Library Sale this weekend

Just a little heads-up: the SF Library Book Sale starts on Thursday, 9/24, and runs through Sunday, 9/27.

As you will recall from my inability to shut up about it in previous years, the sale takes place in the Festival Pavilion at Fort Mason, a massive warehouse filled with over 300,000 books on sale for $5 or less -- usually, much less.

Last night, Michele and I found ourselves doing a little breakdown of the four days of SALE SALE SALE, and here it is for you:

Thursday
The sale opens at 10:00 a.m. with a long line out the door. As soon as the doors open, this line files right inside, so don't worry about it. Early birds get parking spaces (that lot fills up) and shopping carts (there's a limited supply). The people who show up first thing are about who you would expect. There are the book sharks -- bookstore owners who've come to mine the sale for treasures they can mark up and sell in their own stores -- and a lot of nutjob book lovers like me, the kind of people the sale rules get written for.

(Sale rules:
"Hoarding books is unfair to everybody. In fairness to all Book Sale participants:
-No blankets, sheets or any other coverings are allowed.
-You cannot have more than one hundred books or five boxes of books under your control at any given time without purchasing them.
-Anyone caught stashing or hiding books will be expelled.")

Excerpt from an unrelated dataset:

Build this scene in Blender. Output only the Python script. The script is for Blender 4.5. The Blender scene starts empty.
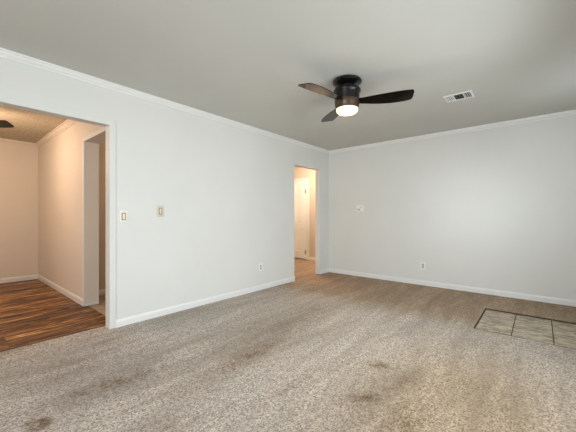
import bpy, bmesh, math, random
from mathutils import Vector, Matrix
random.seed(4)
PI = math.pi
scene = bpy.context.scene
COL = scene.collection

# ---------------------------------------------------------------- camera, sky, lights, exposure
F_PX, THETA, CAM_H = 298.37, 0.7013, 1.0982
cam_d = bpy.data.cameras.new('camera')
cam = bpy.data.objects.new('camera', cam_d)
COL.objects.link(cam)
cam.location = (0, 0, CAM_H)
cam.rotation_euler = (PI / 2, 0, THETA)
cam_d.sensor_width = 36.0
cam_d.lens = F_PX * 36.0 / 576.0
cam_d.shift_y = 0.75 / 576.0
cam_d.clip_start = 0.02
scene.camera = cam

vs = scene.view_settings
vs.view_transform = 'Standard'
vs.look = 'None'
vs.gamma = 1.0
vs.use_curve_mapping = False
vs.exposure = 0.50

world = bpy.data.worlds.new('sky')
scene.world = world
world.use_nodes = True
wn = world.node_tree.nodes
bg = wn['Background']
bg.inputs['Color'].default_value = (0.62, 0.76, 1.0, 1)
bg.inputs['Strength'].default_value = 1.2


def area(name, loc, rot, sx, sy, power, color, shape='RECTANGLE', spread=PI):
    l = bpy.data.lights.new(name, 'AREA')
    l.shape = shape
    l.size = sx
    l.size_y = sy
    l.energy = power
    l.color = color
    l.spread = spread
    o = bpy.data.objects.new(name, l)
    o.location = loc
    o.rotation_euler = rot
    COL.objects.link(o)
    return o


def point(name, loc, power, color, r):
    l = bpy.data.lights.new(name, 'POINT')
    l.energy = power
    l.color = color
    l.shadow_soft_size = r
    o = bpy.data.objects.new(name, l)
    o.location = loc
    COL.objects.link(o)
    return o


# daylight entering by the windows (the two wide lamps fill their openings)
area('daylight_back_window', (-0.75, -1.93, 1.35), (PI / 2 - 0.22, 0, 0), 1.9, 1.2, 52, (0.86, 0.93, 1.0), spread=2.6)
area('added_far_wall_patch_light', (-0.70, -1.90, 1.25), (PI / 2, 0, 0), 1.2, 0.8, 0.60, (0.90, 0.95, 1.0), spread=0.26)  # added narrow beam for the soft bright patch on the far wall
area('daylight_right_window', (0.69, 2.05, 1.35), (0, PI / 2 - 0.30, 0), 1.2, 1.5, 32, (0.86, 0.93, 1.0), spread=2.6)
area('entry_door_area_light', (0.69, 3.85, 1.55), (0, PI / 2, 0), 0.7, 0.5, 4, (0.80, 0.90, 1.0))  # bluish lamp in front of the solid entry door
# the lamps of the place; the nook one is an added fill
point('fan_lamp', (-1.405, 2.536, 2.06), 4, (1.0, 0.78, 0.55), 0.06)
point('dining_fan_lamp', (-5.05, 0.12, 2.05), 50, (1.0, 0.71, 0.50), 0.14)
point('nook_fill', (-4.0, 2.6, 2.2), 7, (1.0, 0.72, 0.50), 0.09)
point('hall_lamp', (-4.05, 5.2, 2.2), 38, (1.0, 0.78, 0.60), 0.09)


# ---------------------------------------------------------------- dimensions
H = 2.40
XW, XE = -3.215, 0.75         # living room left and right wall faces
YB, YF = -2.0, 5.063          # back and far wall faces
T = 0.10
O1 = (-1.15, 1.101)
O2 = (3.975, 4.745)
ZH = 1.994
DX, DY = -6.79, 1.184         # dining room far wall face and side wall face
SX, ST = -4.264, 0.157        # end of the dining side wall, its thickness
DZ = 2.385
HY = 6.13                     # hall end wall face


# ---------------------------------------------------------------- helpers
def link(name, bm, mat, parent=None, smooth=False, kind=None):
    me = bpy.data.meshes.new(name)
    bmesh.ops.remove_doubles(bm, verts=bm.verts, dist=1e-6)
    bmesh.ops.recalc_face_normals(bm, faces=bm.faces)
    bm.to_mesh(me)
    bm.free()
    me.materials.append(mat)
    if smooth:
        for p in me.polygons:
            p.use_smooth = True
        me.set_sharp_from_angle(angle=math.radians(38))
    o = bpy.data.objects.new(name, me)
    COL.objects.link(o)
    if parent:
        o.parent = parent
    if kind:
        o['kind'] = kind
    return o


def box(bm, a, b):
    x0, y0, z0 = a
    x1, y1, z1 = b
    c = ((x0 + x1) / 2, (y0 + y1) / 2, (z0 + z1) / 2)
    m = Matrix.Translation(c) @ Matrix.Diagonal((abs(x1 - x0), abs(y1 - y0), abs(z1 - z0), 1))
    return bmesh.ops.create_cube(bm, size=1.0, matrix=m)['verts']


def bbox(bm, a, b, bev=0.002, seg=2):
    """a box with softened edges"""
    t = bmesh.new()
    box(t, a, b)
    bmesh.ops.bevel(t, geom=t.edges[:], offset=bev, segments=seg, affect='EDGES', profile=0.6)
    merge(bm, t)


def merge(bm, t, mat=None):
    if mat is not None:
        bmesh.ops.transform(t, matrix=mat, verts=t.verts)
    me = bpy.data.meshes.new('tmp')
    t.to_mesh(me)
    t.free()
    bm.from_mesh(me)
    bpy.data.meshes.remove(me)


def lathe(bm, prof, seg=48, cx=0, cy=0):
    rings = []
    for r, z in prof:
        if r < 1e-6:
            rings.append([bm.verts.new((cx, cy, z))])
        else:
            rings.append([bm.verts.new((cx + r * math.cos(2 * PI * k / seg), cy + r * math.sin(2 * PI * k / seg), z)) for k in range(seg)])
    for A, B in zip(rings, rings[1:]):
        if len(A) == 1 and len(B) == 1:
            continue
        for k in range(seg):
            n = (k + 1) % seg
            if len(A) == 1:
                bm.faces.new((A[0], B[k], B[n]))
            elif len(B) == 1:
                bm.faces.new((A[k], B[0], A[n]))
            else:
                bm.faces.new((A[k], B[k], B[n], A[n]))


def sweep(bm, prof, p0, p1, inward, z, m0=0.0, m1=0.0):
    """profile of (out, up) extruded from p0 to p1 along a wall; m0/m1 mitre the ends by the outward distance"""
    p0 = Vector(p0); p1 = Vector(p1); n = Vector(inward)
    d = (p1 - p0).normalized()
    A, B = [], []
    for u, v in prof:
        a = p0 + n * u + d * (m0 * u)
        b = p1 + n * u - d * (m1 * u)
        A.append(bm.verts.new((a.x, a.y, z + v)))
        B.append(bm.verts.new((b.x, b.y, z + v)))
    k = len(prof)
    for i in range(k):
        j = (i + 1) % k
        bm.faces.new((A[i], A[j], B[j], B[i]))
    bm.faces.new(A)
    bm.faces.new(B[::-1])


def thing(name, label, cat, loc=(0, 0, 0), rot=(0, 0, 0), group=None):
    o = bpy.data.objects.new(name, None)
    o.empty_display_size = 0.1
    COL.objects.link(o)
    o.location = loc
    o.rotation_euler = rot
    o['label'] = label
    o['category'] = cat
    if group:
        o['group'] = group
    return o


# ---------------------------------------------------------------- materials
def mat(name, color, rough=0.6, metal=0.0, spec=0.5):
    m = bpy.data.materials.new(name)
    m.use_nodes = True
    b = m.node_tree.nodes['Principled BSDF']
    b.inputs['Base Color'].default_value = (*color, 1)
    b.inputs['Roughness'].default_value = rough
    b.inputs['Metallic'].default_value = metal
    b.inputs['Specular IOR Level'].default_value = spec
    return m


class NT:
    def __init__(s, m):
        s.t = m.node_tree
        s.b = s.t.nodes['Principled BSDF']
        tc = s.t.nodes.new('ShaderNodeNewGeometry')
        s.pos = tc.outputs['Position']

    def n(s, typ, **kw):
        x = s.t.nodes.new(typ)
        for k, v in kw.items():
            setattr(x, k, v)
        return x

    def put(s, sock, v):
        if hasattr(v, 'links') or isinstance(v, bpy.types.NodeSocket):
            s.t.links.new(v, sock)
        else:
            sock.default_value = v

    def mapping(s, scale=(1, 1, 1), loc=(0, 0, 0), rot=(0, 0, 0), typ='POINT', vec=None):
        m = s.n('ShaderNodeMapping', vector_type=typ)
        s.put(m.inputs['Vector'], vec or s.pos)
        m.inputs['Scale'].default_value = scale
        m.inputs['Location'].default_value = loc
        m.inputs['Rotation'].default_value = rot
        return m.outputs[0]

    def noise(s, scale, detail=2, rough=0.5, vec=None, dist=0.0):
        x = s.n('ShaderNodeTexNoise')
        s.put(x.inputs['Vector'], vec or s.pos)
        x.inputs['Scale'].default_value = scale
        x.inputs['Detail'].default_value = detail
        x.inputs['Roughness'].default_value = rough
        x.inputs['Distortion'].default_value = dist
        return x.outputs['Fac']

    def ramp(s, fac, stops):
        r = s.n('ShaderNodeValToRGB')
        s.put(r.inputs[0], fac)
        el = r.color_ramp.elements
        while len(el) < len(stops):
            el.new(0.5)
        for e, (p, c) in zip(el, stops):
            e.position = p
            e.color = (*c, 1) if len(c) == 3 else c
        return r.outputs[0]

    def math(s, op, a, b=0.0, clamp=False):
        x = s.n('ShaderNodeMath', operation=op)
        x.use_clamp = clamp
        s.put(x.inputs[0], a)
        s.put(x.inputs[1], b)
        return x.outputs[0]

    def mix(s, fac, a, b, blend='MIX'):
        x = s.n('ShaderNodeMix', data_type='RGBA', blend_type=blend)
        s.put(x.inputs[0], fac)
        s.put(x.inputs[6], a if not isinstance(a, tuple) else (*a, 1))
        s.put(x.inputs[7], b if not isinstance(b, tuple) else (*b, 1))
        return x.outputs[2]

    def bump(s, h, strength, dist):
        x = s.n('ShaderNodeBump')
        s.put(x.inputs['Height'], h)
        x.inputs['Strength'].default_value = strength
        x.inputs['Distance'].default_value = dist
        s.t.links.new(x.outputs[0], s.b.inputs['Normal'])

    def color(s, c):
        s.t.links.new(c, s.b.inputs['Base Color'])

    def blob(s, cx, cy, rx, ry, ang):
        """soft 0..1 patch on the floor centred on (cx, cy)"""
        v = s.mapping(scale=(rx, ry, 1000), loc=(cx, cy, 0), rot=(0, 0, ang), typ='TEXTURE')
        g = s.n('ShaderNodeTexGradient', gradient_type='SPHERICAL')
        s.put(g.inputs[0], v)
        return g.outputs['Fac']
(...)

A tense atmosphere pervades the pavilion on Thursday, and people rarely make eye contact.

Evenings
Michele and I went on Friday night last year. Big change. You would expect it to be packed with people coming after work, but actually it was virtually empty, and there were no book sharks that I saw, just ordinary people come to browse. This is a very pleasant way to see the sale on your own terms, if you are sane enough not to go on Thursday morning. (I am not that sane.) I suspect Saturday-day will also be calm, but I don't know for sure.

Sunday
Sunday is crowded with the Sunday drivers of the book world, the book manatees. All the books get marked down to $1 or less, so you find a lot of parents coming for kids' books, little old ladies stocking up on mysteries and romances, students kicking around the classics, etc. The book sharks have already picked out the prime tuna and are nowhere to be found, so this crowd is gregarious and calm. It's a pleasure to come on Sunday and feel like part of a community: hearing a nine year old wish she could find that last Harry Potter, remembering you saw it in a box, and pulling it out for her, to her lasting delight. It's also a pleasure to take home two or three books for every dollar you spend.